Sampling Distribution of the Sample Proportion

Sampling > Sampling Distribution of the Sample Proportion

The Sampling Distribution of the Population Proportion gives you information about the population proportion, p. For example, you might want to know the proportion of the population (p) who use Facebook. You can’t survey everyone on the planet, so you use a sample and get the sample proportion p̄ and use that as an estimator for p.

When studying the sampling distribution of the sample proportion, you’ll also see a lowercase p̄. The lowercase version refers to a single value (i.e. a single estimate).

Watch the video to see an example of the expected value and standard error formulas for the sample proportion.

Useful Formulas for Sampling Distribution of the Sample Proportion

1. Expected value of the sampling distribution of P̄:
   E(p̄) = p.
2. Variance for the sampling distribution of P̄:
   p(1-p) / n.
3. Standard Error(SE) of the Sample Proportion:
   √ (p(1-p) / n). Note: as the sample size increases, the standard error decreases.
4. You can use the normal distribution if the following two formulas are true:
   1. np≥5
   2. n(1-p)≥5.
5. Z Score for sample proportion: z = (P̄ – p) / SE

Sample Proportion and the Central Limit Theorem

In most statistics books (and in real life), you’ll really only make inferences about population proportions if you have a large enough sample size. If you have a large enough sample size, you can use the normal distribution for the sampling distribution of P̂.
How large is “large enough”? Use these formulas for a general guideline:

1. np≥5
2. n(1-p)≥5.

For example, if you had a sample size (n) of 50 and a proportion of 30%, then:
n * p = 50 * .3 = 15
50(1-.3) = 50(.7) = 35.
These are both larger than 5, so you can use the normal distribution.

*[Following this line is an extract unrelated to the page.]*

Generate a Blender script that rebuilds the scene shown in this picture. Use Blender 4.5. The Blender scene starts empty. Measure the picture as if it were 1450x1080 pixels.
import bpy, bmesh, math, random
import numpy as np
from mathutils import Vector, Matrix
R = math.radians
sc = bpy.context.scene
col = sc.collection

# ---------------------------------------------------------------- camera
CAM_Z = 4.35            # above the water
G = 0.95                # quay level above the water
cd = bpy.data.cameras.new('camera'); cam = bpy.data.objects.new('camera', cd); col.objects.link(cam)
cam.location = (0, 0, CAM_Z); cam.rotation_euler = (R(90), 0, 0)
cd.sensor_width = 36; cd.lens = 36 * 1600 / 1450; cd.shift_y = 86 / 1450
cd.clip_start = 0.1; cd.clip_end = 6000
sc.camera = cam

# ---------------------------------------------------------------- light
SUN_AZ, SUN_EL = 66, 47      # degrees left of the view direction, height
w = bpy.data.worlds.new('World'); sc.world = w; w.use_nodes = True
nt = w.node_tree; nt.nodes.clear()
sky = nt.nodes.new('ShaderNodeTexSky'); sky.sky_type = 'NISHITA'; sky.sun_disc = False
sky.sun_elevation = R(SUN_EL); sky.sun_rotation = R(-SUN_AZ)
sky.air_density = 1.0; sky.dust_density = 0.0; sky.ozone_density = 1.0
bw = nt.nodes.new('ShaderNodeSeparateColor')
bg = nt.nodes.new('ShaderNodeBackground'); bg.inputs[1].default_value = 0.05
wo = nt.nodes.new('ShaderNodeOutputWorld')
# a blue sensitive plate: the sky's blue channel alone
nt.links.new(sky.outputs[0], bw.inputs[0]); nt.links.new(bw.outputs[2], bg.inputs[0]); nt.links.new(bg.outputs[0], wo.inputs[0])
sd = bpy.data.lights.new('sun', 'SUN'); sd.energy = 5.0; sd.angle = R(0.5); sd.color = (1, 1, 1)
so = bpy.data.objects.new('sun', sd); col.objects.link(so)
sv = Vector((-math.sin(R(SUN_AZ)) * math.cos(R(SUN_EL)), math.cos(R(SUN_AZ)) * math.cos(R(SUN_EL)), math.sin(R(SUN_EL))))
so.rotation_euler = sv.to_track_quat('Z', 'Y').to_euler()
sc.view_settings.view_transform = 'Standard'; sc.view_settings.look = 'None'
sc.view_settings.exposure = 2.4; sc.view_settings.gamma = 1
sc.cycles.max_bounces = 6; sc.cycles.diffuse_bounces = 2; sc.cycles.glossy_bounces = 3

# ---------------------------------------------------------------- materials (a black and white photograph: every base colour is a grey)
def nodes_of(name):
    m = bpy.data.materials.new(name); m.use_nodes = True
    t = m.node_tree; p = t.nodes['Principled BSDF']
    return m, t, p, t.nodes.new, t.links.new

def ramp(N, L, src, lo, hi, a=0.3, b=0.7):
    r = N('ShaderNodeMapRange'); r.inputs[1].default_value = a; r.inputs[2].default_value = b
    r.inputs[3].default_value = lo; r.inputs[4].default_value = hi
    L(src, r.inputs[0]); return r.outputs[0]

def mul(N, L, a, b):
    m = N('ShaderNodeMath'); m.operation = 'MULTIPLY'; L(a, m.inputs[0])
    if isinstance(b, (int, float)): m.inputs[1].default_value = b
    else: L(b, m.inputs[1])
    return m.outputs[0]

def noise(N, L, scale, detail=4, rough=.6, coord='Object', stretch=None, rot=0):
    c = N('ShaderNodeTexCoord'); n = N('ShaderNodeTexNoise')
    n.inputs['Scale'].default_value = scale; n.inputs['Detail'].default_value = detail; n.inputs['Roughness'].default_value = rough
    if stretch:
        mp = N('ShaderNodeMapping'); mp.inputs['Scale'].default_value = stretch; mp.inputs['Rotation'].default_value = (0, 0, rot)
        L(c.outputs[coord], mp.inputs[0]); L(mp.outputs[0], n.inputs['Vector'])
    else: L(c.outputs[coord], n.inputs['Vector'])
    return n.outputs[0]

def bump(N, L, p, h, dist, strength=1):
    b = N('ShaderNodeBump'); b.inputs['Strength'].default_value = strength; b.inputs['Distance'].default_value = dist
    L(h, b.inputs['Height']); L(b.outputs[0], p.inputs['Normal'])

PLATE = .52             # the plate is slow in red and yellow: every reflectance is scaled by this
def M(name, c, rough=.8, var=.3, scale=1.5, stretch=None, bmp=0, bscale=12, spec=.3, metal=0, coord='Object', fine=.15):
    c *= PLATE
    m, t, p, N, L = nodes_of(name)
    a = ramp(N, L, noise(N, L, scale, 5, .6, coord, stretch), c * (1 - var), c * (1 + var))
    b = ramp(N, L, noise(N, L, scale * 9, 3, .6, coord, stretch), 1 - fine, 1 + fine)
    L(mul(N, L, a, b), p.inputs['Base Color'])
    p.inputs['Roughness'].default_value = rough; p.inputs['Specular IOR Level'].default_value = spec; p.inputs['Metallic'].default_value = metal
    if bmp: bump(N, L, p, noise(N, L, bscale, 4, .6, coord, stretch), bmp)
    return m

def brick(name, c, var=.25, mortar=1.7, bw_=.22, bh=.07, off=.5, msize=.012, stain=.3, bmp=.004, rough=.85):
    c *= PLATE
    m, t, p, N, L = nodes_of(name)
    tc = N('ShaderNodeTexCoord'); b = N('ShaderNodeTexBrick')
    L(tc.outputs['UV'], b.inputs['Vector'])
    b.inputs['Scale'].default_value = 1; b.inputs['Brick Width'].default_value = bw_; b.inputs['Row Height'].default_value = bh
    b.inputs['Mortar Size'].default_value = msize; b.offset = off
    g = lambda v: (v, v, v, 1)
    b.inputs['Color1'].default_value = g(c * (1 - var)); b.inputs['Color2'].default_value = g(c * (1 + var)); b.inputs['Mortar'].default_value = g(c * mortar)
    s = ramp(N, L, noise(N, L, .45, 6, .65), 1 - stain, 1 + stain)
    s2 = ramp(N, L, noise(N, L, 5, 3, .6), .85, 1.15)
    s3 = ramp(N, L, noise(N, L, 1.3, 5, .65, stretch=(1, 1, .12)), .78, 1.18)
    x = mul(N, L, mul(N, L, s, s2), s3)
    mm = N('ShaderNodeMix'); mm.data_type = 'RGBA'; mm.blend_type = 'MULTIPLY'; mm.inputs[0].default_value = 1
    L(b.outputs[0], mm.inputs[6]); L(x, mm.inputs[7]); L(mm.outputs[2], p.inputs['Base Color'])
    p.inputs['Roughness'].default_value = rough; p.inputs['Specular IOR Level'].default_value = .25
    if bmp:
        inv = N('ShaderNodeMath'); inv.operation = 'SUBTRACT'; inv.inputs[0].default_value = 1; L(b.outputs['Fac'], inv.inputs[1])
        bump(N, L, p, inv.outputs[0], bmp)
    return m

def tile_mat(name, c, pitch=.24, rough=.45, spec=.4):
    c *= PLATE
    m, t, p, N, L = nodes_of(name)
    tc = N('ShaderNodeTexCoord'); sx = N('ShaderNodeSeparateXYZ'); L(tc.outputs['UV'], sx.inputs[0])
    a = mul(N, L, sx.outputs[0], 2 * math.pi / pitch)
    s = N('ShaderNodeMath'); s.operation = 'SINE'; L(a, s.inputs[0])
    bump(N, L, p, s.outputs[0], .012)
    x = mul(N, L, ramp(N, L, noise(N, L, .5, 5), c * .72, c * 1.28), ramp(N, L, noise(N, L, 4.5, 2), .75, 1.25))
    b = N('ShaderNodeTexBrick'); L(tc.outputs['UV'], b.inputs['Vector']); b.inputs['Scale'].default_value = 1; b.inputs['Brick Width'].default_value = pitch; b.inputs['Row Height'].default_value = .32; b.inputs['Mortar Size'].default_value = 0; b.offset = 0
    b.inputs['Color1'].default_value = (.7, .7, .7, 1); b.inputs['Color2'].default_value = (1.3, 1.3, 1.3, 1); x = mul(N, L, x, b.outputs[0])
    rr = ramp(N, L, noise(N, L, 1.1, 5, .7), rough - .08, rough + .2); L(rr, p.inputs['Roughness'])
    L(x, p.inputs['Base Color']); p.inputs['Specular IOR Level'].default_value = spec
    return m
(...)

You can transform P̄ into a z-score with the following formula:
Z Score for sample proportion: z = (p̄ – p) / SE.

Example Question:
A certain company’s customers is made up of 43% women and 57% men. An aggressive marketing campaign results in an increase of women customers to 46%, according to a sample survey of 50 customers. If the company hadn’t run the campaign, how likely is it that 46% of customers are women? Was the campaign worth it?

Note that you’re looking for the probability that P̄ is greater than or equal to 46%.

Solution:
Step 1: Check that your sample size is large enough:
n * p = 50 * .43 = 21.5
50(1-.43) = 28.5.
Both are above 5, so we can use the normal distribution.

Step 2: Find the standard error(SE):
√ (p(1-p) / n) = √ (0.43(1-0.43) / 50) = 0.07.

Step 3: Find the z-score, using the SE you calculated in Step 2:
z = (P̄ – p) / SE
P(Z≥) (0.46 – 0.43)/0.07 = 0.43.

Step 4: Look up 0.43 in the z-table. The probability is 0.3336, or 33.36%.*

At a probability of 33.36%, it’s fairly likely that the proportion of women would have been 46% without a campaign. It’s unlikely that the marketing campaign made much of a difference.

*How I calculated this:

1. I found a value of 0.1664 in the z-table. This is the area between the mean and z (in yellow).
2. As I want the tail area (greater than z), I subtracted from 50% (i.e. half the curve). If I had been using a full z-table (from -3 to 3 standard deviations) I would have subtracted from 1.